An operator then inserts the tool UT between the surface 30 and the elements 60, which first diverge to receive it and then, pushed by the spring 72, they hook it by the teeth 62.

Then the plunger 22 is operated to draw the bracket 40 to the body 20 for the clamping. The bracket 40 moves along the X axis and the inclined planes 44, 70 approach. The spring 72 is compressed, and pushes and lifts the respective element 60 along the Y axis with two effects: first, the tooth 62 moves the tool UT abutting it against the plane 28; second, the nose 76 reaches the step 80 and rests firmly above it. Now the tool UT is perfectly in contact with the body 20 and immobilized permanently (Fig. 3 and 5). After machining, to replace the tool UT the plunger 22 is operated in the opposite direction. The heads of the pins 42 move away from the body 20 and the bracket 40 can move away from the body 20 enough for the head 68 of the 60 items to leave its stable position. The operator handling the tool UT can tilt and move the elements 60, so that the nose 76 ends up in the lower step 82 thereby slightly lowering the relative element 60 (Fig. 1 and 2). In this position, every element 60 has moved away a few millimeters from the body 20 but without the tooth 62 leaving accidentally the tool UT to drop. To remove the tool UT an intentional operation of the operator is required, who must push it horizontally to tilt the bracket 40 on the pins 42 and move away enough the teeth 62.
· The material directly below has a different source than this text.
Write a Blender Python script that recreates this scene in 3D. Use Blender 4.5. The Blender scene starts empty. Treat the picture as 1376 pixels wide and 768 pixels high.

The structure of the elements 60 is very simple to implement and very robust. Each protruding part destined to gripping or abutting is massive, without excessive bending and supported by not much weakened areas. It is e.g. possible and easy to produce the element 60 by cutting an extruded steel, or metallic in general, profile or bar.

The springs 72 are mounted easily in sight on the head 68, for example by screws, which facilitates the replacement of a spring 72 that can be done without removing the bracket (as opposed to WO 01 /39906). The construction of the springs 72 is easier than that in WO 01 /39906.

The groove 24 on the plunger 22 serves to give vent to the injected fluid behind the body 20. This increases the free surface on which the fluid can exert pressure when the piston is near the inner wall of the body 22. The result is a faster and stronger attraction of the bracket 40.

The device can also be operated manually, as shown in Figure 12 for a variant 100. Its construction is equal to the device 10 except for the drive of the clamping mechanism. The device 100 comprises in fact, inter alia, a central body 120, a bracket or plate 140 for clamping a tool UT and a plurality of hook elements 160. Numbers equal to the previous ones increased by 100 mean equal members to the previous version.

The body 120 has pass-through holes or seats in which is inserted a threaded horizontal pin 198, along an X axis, on which a swivel counter- threaded pin 197, which extends through the bracket 140, can be screwed.

The pin 197 has a head 199 able to push the plate 140 against the body 120. Therefore it is sufficient to turn manually, e.g. with a key, the head 199 to move the pin 197 along the X axis and tighten the plate 140 against th etool UT.

The device can also be equipped contemporarily with both manual and assisted drive.